The story begins in 1925 as a young Kahlo (Salma Hayek) attends college while pursuing her budding craft as a painter. Her life soon takes a difficult turn, however, when she is critically injured in a trolley accident in which she suffers a broken spinal column, broken pelvis, broken collarbone, and punctured uterus. She defies her doctors’ expectations however, when she not only survives the accident, but through months of painstaking work, is able to walk again. During her recovery, she throws herself into her art, producing a series of complex and unique paintings in which she finds her voice as an emerging artist. It is these paintings that eventually draw the attention of famed muralist and notorious libertine Diego Rivera (Alfred Molina), who helps to promote her work and launch her career as a successful artist. Despite her wariness at his reputation as a womanizer, the two become fast friends as they bond over their shared passions for art and politics, which eventually develops into a tumultuous and fiery romance. The film then chronicles the couple’s controversial work in both art and political activism as they continually break-up and make-up, all the while supporting each other as artists and comrades. Through its insight into both her personal and professional lives the film captures the innovation and rebelliousness that made Kahlo an icon of modern art.

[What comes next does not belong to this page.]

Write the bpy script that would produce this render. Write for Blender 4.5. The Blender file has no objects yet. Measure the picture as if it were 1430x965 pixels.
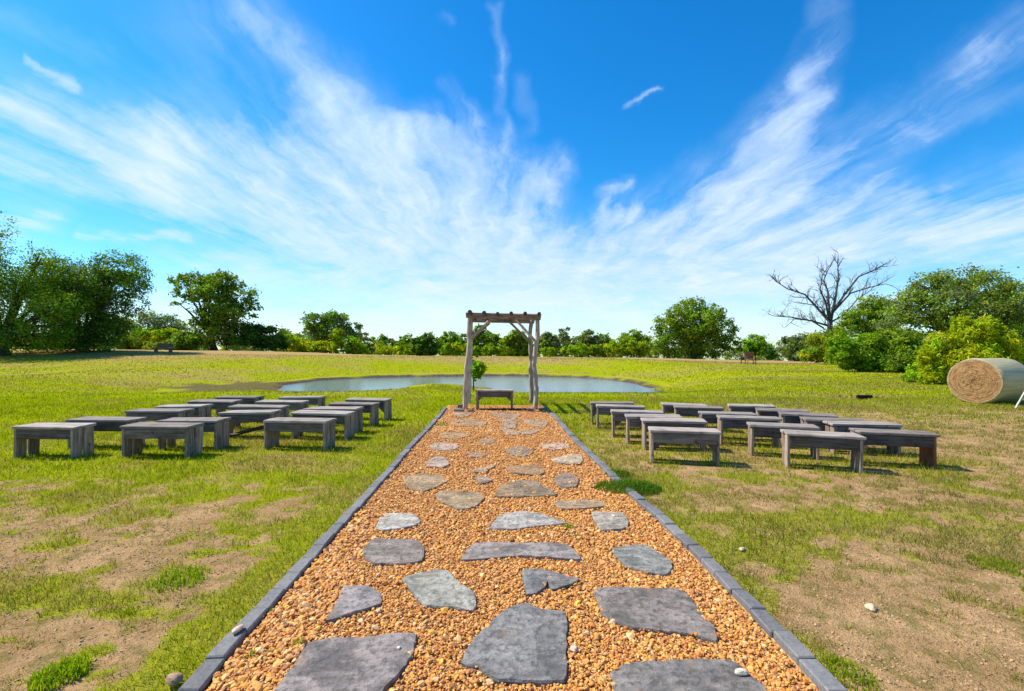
import bpy, math, random
import numpy as np
from mathutils import Vector, Matrix

# ------------------------------------------------------------------ camera, sky, sun, exposure
C = bpy.data.collections.new('scene'); bpy.context.scene.collection.children.link(C)
sc = bpy.context.scene
H = 1.4; F = 650.0
cam = bpy.data.cameras.new('camera'); co = bpy.data.objects.new('camera', cam); C.objects.link(co)
co.location = (0, 0, H); co.rotation_euler = (math.radians(90), 0, 0)
cam.sensor_width = 36; cam.lens = 36*F/1430; cam.shift_y = 7.5/1430
cam.clip_start = .05; cam.clip_end = 6000
sc.camera = co
sc.view_settings.view_transform = 'Standard'; sc.view_settings.look = 'None'
sc.view_settings.gamma = 1; sc.view_settings.use_curve_mapping = False
sc.view_settings.exposure = 0.70
SUN_EL = 50; SUN_AZ = -75            # degrees; azimuth clockwise from +Y
sv = Vector((math.sin(math.radians(SUN_AZ))*math.cos(math.radians(SUN_EL)),
             math.cos(math.radians(SUN_AZ))*math.cos(math.radians(SUN_EL)), math.sin(math.radians(SUN_EL))))
sl = bpy.data.lights.new('sun', 'SUN'); sl.energy = 4.6; sl.angle = math.radians(.5); sl.color = (1, .93, .82)
so = bpy.data.objects.new('sun', sl); C.objects.link(so); so.rotation_euler = sv.to_track_quat('Z', 'Y').to_euler()
so.location = (-30, 10, 40)

class NT:
    """tiny helper to write node trees"""
    def __init__(s, tree): s.t = tree; s.n = tree.nodes; s.l = tree.links
    def add(s, typ, ins=None, out=0, **kw):
        nd = s.n.new(typ)
        for k, v in kw.items(): setattr(nd, k, v)
        if ins:
            for k, v in ins.items():
                sk = nd.inputs[k]
                if isinstance(v, bpy.types.NodeSocket): s.l.new(v, sk)
                else: sk.default_value = v
        return nd.outputs[out]
    def m(s, op, a, b=0., c=0., clamp=False):
        return s.add('ShaderNodeMath', {0: a, 1: b, 2: c}, operation=op, use_clamp=clamp)
    def v(s, op, a, b=(0, 0, 0), out=0):
        return s.add('ShaderNodeVectorMath', {0: a, 1: b}, out=out, operation=op)
    def mr(s, x, a, b, c=0., d=1., kind='SMOOTHSTEP'):
        return s.add('ShaderNodeMapRange', {0: x, 1: a, 2: b, 3: c, 4: d}, interpolation_type=kind)
    def noise(s, vec, scale, detail=3, rough=.55, out=0, dist=0.):
        return s.add('ShaderNodeTexNoise', {'Vector': vec, 'Scale': scale, 'Detail': detail, 'Roughness': rough, 'Distortion': dist}, out=out)
    def mix(s, f, a, b, blend='MIX'):
        nd = s.n.new('ShaderNodeMix'); nd.data_type = 'RGBA'; nd.blend_type = blend
        for k, v in ((0, f), (6, a), (7, b)):
            if isinstance(v, bpy.types.NodeSocket): s.l.new(v, nd.inputs[k])
            else: nd.inputs[k].default_value = (v if k == 0 else (*v, 1) if len(v) == 3 else v)
        return nd.outputs[2]

w = bpy.data.worlds.new('World'); sc.world = w; w.use_nodes = True
try: w.cycles.sampling_method = 'MANUAL'; w.cycles.sample_map_resolution = 512
except Exception: pass
w.node_tree.nodes.clear(); T = NT(w.node_tree)
sky = T.n.new('ShaderNodeTexSky'); sky.sky_type = 'NISHITA'; sky.sun_disc = False
sky.sun_elevation = math.radians(SUN_EL); sky.sun_rotation = math.radians(SUN_AZ % 360)
sky.air_density = 1.0; sky.dust_density = .3; sky.ozone_density = 2.0
dirv = T.add('ShaderNodeTexCoord', out=0)            # Generated = view direction for the world
dirv = T.v('NORMALIZE', dirv)
sep = T.n.new('ShaderNodeSeparateXYZ'); T.l.new(dirv, sep.inputs[0])
X, Y, Z = sep.outputs
# clear-air colour: the saturated azure of the photograph
skyc = T.add('ShaderNodeHueSaturation', {'Hue': .497, 'Saturation': 1.42, 'Value': 1.1, 'Fac': 1., 'Color': sky.outputs[0]})
skyc = T.mix(1., skyc, T.mix(T.mr(Z, .02, .42), (.80, 1.05, 1.20), (.44, 1.10, 1.28)), 'MULTIPLY')
# cloud layer coordinates: a flat high sheet of cirrus (u,v) and the direction as seen towards +Y (s,t)
zc = T.m('MAXIMUM', Z, .03)
u = T.m('DIVIDE', X, T.m('ADD', zc, .06)); v_ = T.m('DIVIDE', Y, T.m('ADD', zc, .06))
uv = T.add('ShaderNodeCombineXYZ', {0: u, 1: v_})
streakc = T.add('ShaderNodeCombineXYZ', {0: T.m('MULTIPLY', u, 3.2), 1: T.m('MULTIPLY', v_, .62)})
warp = T.noise(uv, 1.3, 5, .6, out=1)
sw = T.v('ADD', streakc, T.v('MULTIPLY', T.v('SUBTRACT', warp, (.5, .5, .5)), (1.15, .35, 0)))
streak = T.noise(sw, 1.5, 8, .58)
fine = T.noise(T.v('MULTIPLY', sw, (2.3, 1.3, 1)), 2.6, 8, .65)
yc = T.m('MAXIMUM', Y, .05)
st = T.add('ShaderNodeCombineXYZ', {0: T.m('DIVIDE', X, yc), 1: T.m('DIVIDE', Z, yc)})
w1 = T.v('SUBTRACT', T.noise(st, 2.2, 4, .6, out=1), (.5, .5, .5))
w2 = T.v('SUBTRACT', T.noise(st, 9, 5, .6, out=1), (.5, .5, .5))
w1 = T.v('MULTIPLY', w1, (.20, .15, 0)); w2 = T.v('MULTIPLY', w2, (.07, .08, 0))
stw = T.v('ADD', st, T.v('ADD', w1, w2))
def sp(px, py): return ((px-715)/F, (490-py)/F, 0)
caps = [  # (x0,y0,x1,y1,width,strength) : each cirrus plume
 (-60,150,230,225,62,.80), (230,225,560,335,58,.95), (-60,225,300,290,26,.55),
 (330,20,470,170,50,.55), (470,170,600,310,55,.72), (240,60,430,250,70,.30), (430,250,640,345,70,.72),
 (600,195,690,235,36,.85), (560,245,700,330,60,.6), (650,370,850,370,62,.92),
 (700,330,785,238,22,.75), (735,300,745,240,16,.55), (840,370,1000,300,52,.85),
 (1000,300,1065,190,34,.6), (1050,290,1120,130,34,.72), (1120,130,1160,20,26,.55), (950,350,1240,285,40,.72),
 (1100,260,1440,60,36,.60), (980,405,1440,285,50,.75), (1150,330,1440,330,44,.62), (1250,190,1440,130,14,.25),
 (700,5,696,110,9,.55), (696,110,702,190,8,.4), (730,110,742,190,11,.3), (35,88,80,110,6,.42), (92,115,112,125,8,.46),
 (890,154,916,133,5,.42), (620,115,655,185,12,.5), (835,290,868,252,9,.75), (845,300,880,310,12,.6), (610,22,622,30,8,.35),
 (0,310,70,312,24,.7), (120,330,270,328,8,.6), (240,350,500,385,26,.55), (0,30,150,75,20,.32),
 (-100,455,1530,455,56,.74), (300,415,760,420,40,.5), (600,395,1100,400,45,.72),
]
dens = None
for (x0, y0, x1, y1, wd, a) in caps:
    A = sp(x0, y0); B = sp(x1, y1); dx, dy = B[0]-A[0], B[1]-A[1]; L2 = dx*dx+dy*dy
    pa = T.v('SUBTRACT', stw, A)
    h = T.m('MULTIPLY', T.v('DOT_PRODUCT', pa, (dx/L2, dy/L2, 0), out=1), 1., clamp=True)
    nd = T.n.new('ShaderNodeVectorMath'); nd.operation = 'SCALE'; nd.inputs[0].default_value = (dx, dy, 0); T.l.new(h, nd.inputs['Scale'])
    dd = T.v('DISTANCE', pa, nd.outputs[0], out=1)
    g = T.mr(dd, 0., wd/F*2.0, a, 0.)
    inv = T.m('SUBTRACT', 1., g)
    dens = inv if dens is None else T.m('MULTIPLY', dens, inv)
dens = T.m('SUBTRACT', 1., dens)
front = T.mr(Y, .02, .25)
back = T.mr(T.noise(uv, .8, 3), .45, .75)
back = T.m('MULTIPLY', back, .6)
dens = T.m('ADD', T.m('MULTIPLY', dens, front), T.m('MULTIPLY', back, T.m('SUBTRACT', 1., front)))
puff = T.noise(T.v('ADD', T.v('MULTIPLY', st, (5.5, 7.5, 1)), T.v('MULTIPLY', T.v('SUBTRACT', warp, (.5, .5, .5)), (2.2, 2.2, 0))), 1., 9, .62)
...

While the film does recount the most significant events in Kahlo’s life, its unique approach allows viewers additional insight into the experiences and unique perspective that fueled her pioneering art. For example, throughout the film, scenes are cut-away to show Kahlo’s impression of an event or character, which then segue into many of her most famous paintings. In this way, the film shows how the world around her influenced her perspective and led to her original approach to painting. The film also provides an unflinching look at her unconventional marriage and the ways in which her often fraught relationship with Rivera impacted her work. While many biographies tend to whitewash the historical figures that they focus upon, Frida presents a three dimensional portrait of Kahlo which includes her flaws and mistakes as well as her triumphs. For instance, rather than portray her as a victim of Rivera’s many infidelities the film makes a point to include the fact that she was aware of his philandering before their marriage and even reveals her own extra-marital indiscretions with both men and women. The film also features insight into the couple’s radical politics through its depiction of Rivera’s controversial Rockefeller Center mural and their mutual efforts to aid fugitive Soviet leader Leon Trotsky (Geoffrey Rush) as he fled Stalin’s assassins. Through this multifaceted depiction of its heroine, the film provides a truly informative and compelling portrait of an artist, as a family member, political activist, wife, and woman.
An icon at work

The uniformly superb cast successfully brings each of their diverse characters to life in such a way as to remind audiences of their significance beyond their impact upon Kahlo’s life and career. Cameo appearances by Antonio Banderas, Edward Norton, and Ashley Judd help place Kahlo’s life within the context of the historical events of her day, while still lending depth to their roles as David Alfaro Siqueiros, Nelson Rockefeller, and Tina Modotti. Patricia Reyes Spindola and Roger Rees bring the complexity of the Kahlo home to life in nuanced performances as Kahlo’s stern mother and supportive father, revealing the ways in which her family encouraged her unconventional path in an era in which women were often relegated to secondary roles. Geoffrey Rush brings wry humor and pathos to his role as the tormented Trotsky, as he portrays the political figure less as a revolutionary icon and more as a man trying to make a difference in the world, leaving viewers with little wonder as to how Kahlo is tempted into embarking upon an affair with him. Mia Maestro and Valeria Golino make excellent foils in their performances as Kahlo’s sweet, but meek, sister, Cristina, and fiery romantic rival turned friend, Lupe. Alfred Molina is a burst of charisma and energy in his portrayal of Rivera, in which he provides viewers with insight into the couple’s unusual relationship and reveals why neither was able to give up on their troubled relationship. Despite the excellent performances surrounding her, the film belongs to Salma Hayek, whose turn as Kahlo highlights her humor, tenderness, determination, insecurities, and loss all with a ferocity worthy of the real Kahlo.

More than just a biography, Frida is a romance, inspirational drama, political exploration, and artistic journey all in one. Through a combination of thorough research and nuanced writing, the script provides a compelling account of an iconic artist and the world that she inhabited. Each of the performances bring an additional level of depth and emotion to the film, making each event in Kahlo’s life resonate, even for viewers already familiar with her story. At her Mexican exhibition in 1954 Rivera described Kahlo’s work as “acid and tender, hard as steel and fine as a butterfly’s wing…loveable as a smile and cruel as the bitterness of life” all these phrases and more could aptly describe Frida.